Coming Soon – 2023 Earnings!
Posted on December 15, 2022 in Investment Strategy
Posted on December 15, 2022 in Investment Strategy
As this tumultuous year comes to a close, investors have already started shifting their attention to next year’s outlook. Earnings estimates have been a hot topic over the past 12-18 months, and we would expect that to remain the case given the heightened level of uncertainty in financial markets and the broader economy. Simply put, the greater the uncertainty, the more likely it is to see revisions to earnings estimates.
As seen in the chart below, earnings estimates have been steadily declining in recent months. From the respective peaks, 2022 earnings have been revised down by about 4%, while 2023 and 2024 estimates have come down by 8%. This is important because the price-to-earnings (P/E) multiple that investors thought they were paying just a few months ago turned out to be higher than anticipated.
It is easy to understand why earnings estimates have been coming down. Remember, the analysts who make these forecasts are always looking ahead several months into the future. Once it became clear that the Federal Reserve would be forced to raise interest rates higher than what was forecasted at the start of the year, earnings estimates came down in short order.
As we sit here today, the consensus estimates provided by Factset indicates that S&P 500 earnings will increase by 5.5% in 2023, followed by a 10% increase in 2024. For perspective, this compares to the long-term growth rate of 6-8% and the trailing 10-year average of 8.5%. The quarterly earnings growth for 2023 according to Factset is as follows: 1.1% in 1Q, 0.6% in 2Q, 6.4% in 3Q, and 10.4% in 4Q. The back-half weighted cadence is a bit disconcerting since most companies will not provide their 2023 earnings outlook until early next year. We would not be surprised to see management teams take a cautious approach when providing 2023 guidance, which could lead to further earnings revisions.
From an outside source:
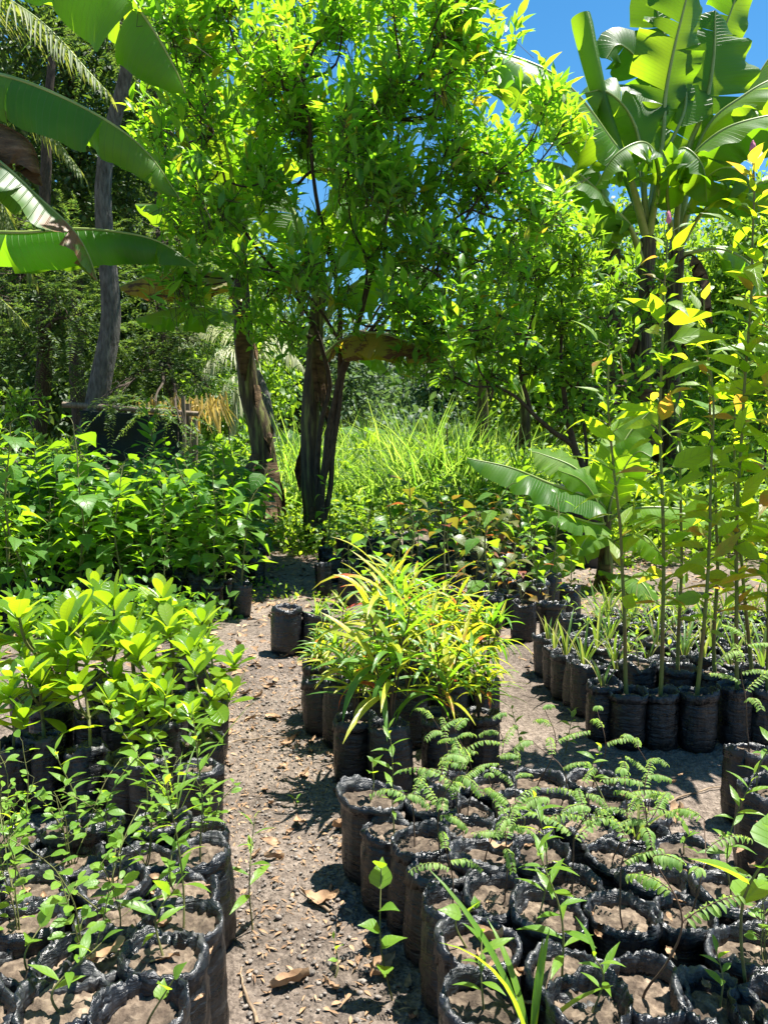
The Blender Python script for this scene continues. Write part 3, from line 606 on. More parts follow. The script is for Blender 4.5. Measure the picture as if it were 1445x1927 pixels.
core = [(600, 60, 150, 120), (470, 90, 110, 110), (760, 60, 140, 120), (870, 60, 70, 70), (390, 150, 80, 90), (300, 230, 80, 60), (430, 260, 110, 90), (560, 220, 120, 110), (700, 220, 130, 110),
        (840, 200, 110, 110), (950, 230, 100, 100), (1030, 200, 55, 50), (620, 340, 130, 80), (760, 340, 130, 90), (890, 340, 110, 100), (1010, 310, 80, 90), (480, 380, 100, 80), (350, 400, 80, 60),
        (430, 490, 110, 80), (350, 540, 70, 50), (490, 580, 80, 50), (860, 460, 110, 80), (970, 450, 100, 70), (700, 460, 100, 60), (790, 560, 90, 70), (800, 640, 70, 80), (900, 560, 80, 70), (600, 480, 90, 60), (690, 560, 70, 60), (740, 300, 90, 80), (770, 460, 80, 60), (560, 520, 60, 50), (720, 640, 60, 40), (380, 300, 80, 60)]
core += [(420, -30, 110, 70), (600, -50, 140, 70), (760, -40, 120, 60), (340, 40, 50, 60), (870, -20, 50, 50)]
for (cx_, cy_, rx_, ry_) in core:      # many irregular boughs instead of one round head
    n_ = max(2, int(rx_ * ry_ / 3300)); low = cy_ > 430
    for q in range(n_):
        a_ = r_.uniform(0, 6.28); d_ = r_.uniform(.1, .95)
        lobes.append((cx_ + math.cos(a_) * d_ * rx_, cy_ + math.sin(a_) * d_ * ry_, 8.3 + (cy_ / 700) * .5 + r_.uniform(-.9, 1.2), r_.uniform(45, 95), r_.uniform(38, 75), r_.uniform(.4, .8), int(r_.integers(13, 26) * (.85 if low else 1.25))))
shrub('tall_bush', 'tall multi-stemmed bush with bright pointed leaves filling the middle of the view', 'bush', gb, limbs, lobes, m_shrub, m_barkdark, .2, .066, per=8, seed=5, twig=.55, radius=.04, bend=.6, lift=.7, spr=.55)

# second bush, right of the middle
g2 = ground_at(1110, 10.5)
limbs = [([g2, at(1092, 862, 10.4), at(1040, 810, 10.2), at(985, 760, 9.9), at(930, 725, 9.7)], .06, .015),
         ([at(1088, 858, 10.4), at(1062, 760, 10.3), at(1058, 660, 10.2), at(1052, 560, 10.0)], .05, .012),
         ([at(1000, 775, 10), at(980, 700, 10), at(1000, 620, 9.9), at(1020, 480, 9.8)], .03, .01),
         ([g2, at(1100, 800, 10.5), at(1090, 640, 10.3), at(1080, 500, 10.1)], .03, .01)]
lobes = [(1030, 400, 9.8, 85, 70, .6, 60), (1080, 480, 9.9, 70, 80, .6, 60), (990, 500, 9.8, 90, 80, .6, 75), (1060, 590, 9.9, 80, 70, .6, 65), (960, 600, 9.8, 90, 60, .6, 50),
         (890, 640, 9.6, 80, 50, .5, 36), (1000, 680, 9.8, 80, 45, .5, 36), (1090, 690, 10, 60, 50, .5, 34), (1120, 560, 10.1, 50, 80, .5, 34), (920, 700, 9.7, 60, 40, .4, 18), (1060, 760, 10.2, 60, 40, .5, 16), (1150, 640, 10.4, 50, 80, .5, 36), (1170, 520, 10.4, 50, 50, .5, 22), (850, 700, 9.6, 40, 40, .4, 16), (1130, 760, 10.4, 50, 60, .5, 24), (1215, 600, 11.2, 55, 60, .4, 20), (1185, 720, 11, 60, 60, .4, 22), (1270, 690, 11.6, 60, 70, .4, 24), (1250, 520, 11.6, 50, 40, .4, 12)]
shrub('spreading_bush', 'lower bush with dark slanting branches between the grass and banana clump', 'bush', g2, limbs, lobes, m_shrub2, m_barkdark, .18, .066, per=7, seed=8, tipd=.8, twig=.36, radius=.05)

def tree(name, label, base, trunk, lobes, mleaf, mbark, size, per=26, seed=0, group='trees in the background', cheap=P_DIA, spread=.4, r0=.2, feather=False, droop=.2, cat='tree'):
    """far tree: a trunk with boughs to every lobe, leaf sprays of small separate blades"""
    r = np.random.default_rng(seed); b0 = np.asarray(base, float); t = thing(name, label, cat, base, group=group); W = M()
    tc = wob(curve(trunk, 24), .12, .6, seed); W.add(*tube(tc - b0, np.linspace(r0, r0 * .35, 24), 10))
    TW = M(); B, D, N, LL = [], [], [], []
    for (px, py, Y, rx, ry, rY, n) in lobes:
        c = at(px, py, Y); s = Y / F; j = int(np.argmin(((tc - c) ** 2).sum(1) + (tc[:, 2] > c[2]) * 4)); j = max(j, 8)
        bb = wob(curve([tc[j], (tc[j] + c) / 2 + [0, 0, .15], c], 12), .12, .8, seed + j)
        TW.add(*tube(bb - b0, np.linspace(r0 * .3, r0 * .08, 12), 5))
        cen = c + in_lobe(r, n, .4) * np.array([rx * s, rY, ry * s])
        for p in cen:
            q = bb[int(r.integers(5, 12))]
            if r.random() < .25: TW.add(*tube(np.array([q, (q + p) / 2 + [0, 0, .05], p]) - b0, [r0 * .06, r0 * .04, r0 * .02], 3))
            o = p - c; o[2] -= droop; o = o / max(np.linalg.norm(o), .01) + r.normal(size=3) * .5; o /= np.linalg.norm(o)
            if feather:   # a frond: rachis with leaflets in two ranks
                a = np.cross(o, [0, 0, 1.0]) + 1e-3; a /= np.linalg.norm(a)
                f = np.arange(per // 2) / (per // 2)
                for sd_ in (-1, 1):
                    pos = p + o * (f * spread)[:, None] + np.array([0, 0, -1]) * (f ** 2 * spread * .35)[:, None]
                    B.append(pos); D.append(a * sd_ + o * .5 + r.normal(size=(len(f), 3)) * .18); N.append(np.tile([0, 0, 1.0], (len(f), 1)) + r.normal(size=(len(f), 3)) * .35)
                    LL.append(size * (1.1 - f * .6) * r.uniform(.8, 1.2))
            else:
                pos = p + r.normal(size=(per, 3)) * spread * .5
                B.append(pos); D.append(o + r.normal(size=(per, 3)) * .7 + [0, 0, -droop]); N.append(r.normal(size=(per, 3)) * .6 + [0, 0, 1]); LL.append(size * r.uniform(.6, 1.3, per))
    B = np.concatenate(B); D = np.concatenate(D); N = np.concatenate(N); LL = np.concatenate(LL)
    part('trunk', W.mesh('trunk', mbark), t); part('branches', TW.mesh('branches', mbark), t)
    part('crown', M().add(*leaves(B - b0, D, N, LL, LL * (.32 if feather else .48), cheap, .3, .2, cheap=True)).mesh('crown', mleaf), t)
    return t

# grey leaning trunk and the trees of the left background
g = ground_at(135, 13.5)
tree('leaning_tree', 'tree with a grey curved trunk rising behind the leafy seedling bed', g,
     [g, at(150, 880, 13.5), at(190, 740, 13.5), at(212, 620, 13.5), at(205, 450, 13.5), at(203, 300, 13.4), at(232, 160, 13.3), (at(262, 40, 13.2)), at(285, -90, 13)],
     [(300, -40, 13, 160, 60, 1.5, 90), (210, 60, 13.5, 120, 60, 1.2, 60), (330, 60, 13.5, 100, 60, 1, 50)], m_treeL, m_bark, .10, per=36, seed=31, feather=True, spread=.6, r0=.23, group='trees on the left')
def simple(px, Y, top, dx=0): g = ground_at(px, Y); return g, [g, at(px + dx * .3, 760, Y), at(px + dx * .6, 520, Y), at(px + dx, top, Y)]
g, tk = simple(70, 16, 60, 30)
tree('feathery_tree', 'dark feathery tree at the far left behind the hanging banana leaves', g, tk,
     [(40, 520, 15, 110, 90, 1.5, 130), (130, 600, 14.8, 90, 80, 1.2, 110), (60, 660, 15, 110, 70, 1.4, 110), (160, 480, 15.5, 80, 80, 1.2, 80), (30, 420, 16, 90, 80, 1.5, 70), (-40, 560, 15, 90, 150, 1.5, 70)],
     m_treeL, m_barkdark, .10, per=36, seed=32, feather=True, spread=.6, r0=.2, group='trees on the left')
g, tk = simple(330, 17, 150, -40)
tree('feathery_tree', 'light feathery tree hanging over the black shade cloth', g, tk,
     [(200, 758, 12.7, 60, 16, .3, 12), (300, 766, 12.6, 50, 22, .3, 14), (345, 800, 12.5, 30, 40, .3, 8), (290, 560, 16, 110, 80, 1.5, 120), (360, 640, 15.5, 90, 70, 1.3, 120), (270, 670, 15.3, 90, 60, 1.2, 110), (400, 540, 16, 80, 90, 1.3, 80), (230, 720, 14.8, 60, 40, .8, 50), (330, 450, 17, 110, 90, 1.5, 80), (330, 745, 14.6, 80, 30, .6, 40), (400, 730, 14.8, 60, 40, .6, 34)],
     m_treeL, m_barkdark, .095, per=36, seed=33, feather=True, spread=.6, r0=.17, group='trees on the left')
g, tk = simple(155, 19, -60, -20)
tree('broad_tree', 'tree with a forked dark trunk at the top left behind the palm fronds', g, tk,
     [(90, 90, 18, 110, 90, 2, 110), (190, 40, 18, 110, 70, 2, 90), (60, 250, 18.5, 110, 90, 2, 90), (170, 300, 18.5, 110, 90, 2, 90), (260, 240, 18.5, 90, 100, 2, 70), (280, 110, 18, 90, 90, 2, 60), (120, 400, 19, 120, 80, 2, 90), (20, 20, 18, 80, 80, 2, 60), (270, 380, 19, 100, 90, 2, 80)],
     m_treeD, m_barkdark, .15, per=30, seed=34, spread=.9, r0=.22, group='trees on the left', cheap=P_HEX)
for i, (px, Y, top, cs, lab, mm, sz) in enumerate([
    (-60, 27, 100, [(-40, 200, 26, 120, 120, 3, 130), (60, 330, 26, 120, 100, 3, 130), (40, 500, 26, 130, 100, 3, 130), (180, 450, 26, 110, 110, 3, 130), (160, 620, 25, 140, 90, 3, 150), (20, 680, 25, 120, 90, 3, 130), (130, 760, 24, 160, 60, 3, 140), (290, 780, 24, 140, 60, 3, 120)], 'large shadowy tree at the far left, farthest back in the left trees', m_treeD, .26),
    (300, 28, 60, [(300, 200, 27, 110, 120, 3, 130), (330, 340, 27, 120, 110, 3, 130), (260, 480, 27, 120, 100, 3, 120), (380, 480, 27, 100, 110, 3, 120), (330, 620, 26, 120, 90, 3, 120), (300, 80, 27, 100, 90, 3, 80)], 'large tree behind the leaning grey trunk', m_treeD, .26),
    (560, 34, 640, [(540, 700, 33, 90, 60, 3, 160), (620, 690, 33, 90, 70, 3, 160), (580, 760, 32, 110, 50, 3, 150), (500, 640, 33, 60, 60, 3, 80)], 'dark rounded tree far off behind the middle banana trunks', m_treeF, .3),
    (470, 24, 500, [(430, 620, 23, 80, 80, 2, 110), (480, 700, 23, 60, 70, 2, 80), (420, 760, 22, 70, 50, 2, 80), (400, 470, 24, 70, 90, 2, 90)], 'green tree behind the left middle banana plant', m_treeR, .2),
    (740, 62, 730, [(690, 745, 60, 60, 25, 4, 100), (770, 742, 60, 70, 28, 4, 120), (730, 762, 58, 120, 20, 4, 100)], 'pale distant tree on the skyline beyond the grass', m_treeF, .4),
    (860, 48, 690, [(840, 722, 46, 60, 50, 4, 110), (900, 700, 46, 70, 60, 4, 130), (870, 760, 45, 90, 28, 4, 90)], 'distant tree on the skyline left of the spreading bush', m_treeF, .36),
    (1010, 26, 560, [(970, 700, 25, 90, 70, 2, 110), (1060, 670, 25, 90, 90, 2, 120), (930, 560, 25.5, 80, 80, 2, 80), (1020, 500, 26, 90, 90, 2, 80), (860, 620, 25, 60, 60, 2, 40), (1110, 560, 25, 70, 80, 2, 70), (1010, 770, 24, 120, 45, 2, 100), (1120, 740, 24, 70, 80, 2, 90)], 'leafy tree behind the spreading bush', m_treeR, .2),
    (1250, 24, 420, [(1210, 640, 23, 80, 90, 2, 110), (1290, 560, 23, 90, 90, 2, 110), (1250, 760, 22, 110, 80, 2, 130), (1190, 840, 21, 90, 60, 2, 100), (1180, 540, 24, 60, 70, 2, 60), (1160, 440, 24, 60, 60, 2, 40), (1250, 450, 24, 60, 50, 2, 40)], 'leafy tree directly behind the banana clump', m_treeR, .19),
    (1400, 19, 380, [(1390, 470, 18, 80, 70, 1.6, 90), (1440, 560, 18, 80, 90, 1.6, 110), (1350, 600, 18, 70, 70, 1.6, 90), (1400, 700, 17.5, 90, 80, 1.6, 120), (1380, 820, 17, 100, 80, 1.6, 120), (1440, 400, 18, 50, 60, 1.4, 40), (1330, 900, 16.5, 90, 50, 1.2, 70)], 'bright leafy tree at the right edge behind the tall flowering stalks', m_treeR, .17)]):
    g, tk = simple(px, Y, top, 10)
    tree('broad_tree', lab, g, tk, cs, mm, m_barkdark, sz, per=26, seed=50 + i, spread=sz * 5, r0=.25, cheap=P_HEX, group='trees beyond the nursery')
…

The graph below shows that analysts are expecting eight of the eleven sectors in the S&P 500 to deliver positive earnings growth in 2023, led by Consumer Discretionary, Financials, Industrials, and Communication Services. If we were to exclude Consumer Discretionary, we estimate that the earnings growth rate for the S&P 500 would fall from 5.5% to ~2%. On the other hand, the Energy sector is expected to see the steepest year-over-year decline in earnings after growing by nearly 160% in 2022. If we were to exclude the Energy sector, we estimate the S&P 500 earnings growth would be just over 6% in 2023.
The key takeaway from all of this is that the current earnings outlook appears to be highly dependent on the assumption that the Fed will successfully pull off the elusive soft landing. As it currently stands, the sectors that are expected to drive most of the earnings growth in 2023 are more economically sensitive and thus are more vulnerable to earnings revisions. Given this uncertainty, investors should prepare for a range of outcomes. In the matrix below, we show the potential year-end 2023 S&P 500 index level and corresponding returns compared to the current level of 3,895 (as of the close on 12/15/22). The range of earnings estimates represents plus or minus 10% relative to the current consensus earnings estimate of $230.
It is times like this where quality is of utmost importance. We continue to favor a diversified portfolio with companies that have resilient balance sheets, experienced management teams, and the ability generate strong cash flows in both good times and bad. Hang in there, and happy holidays!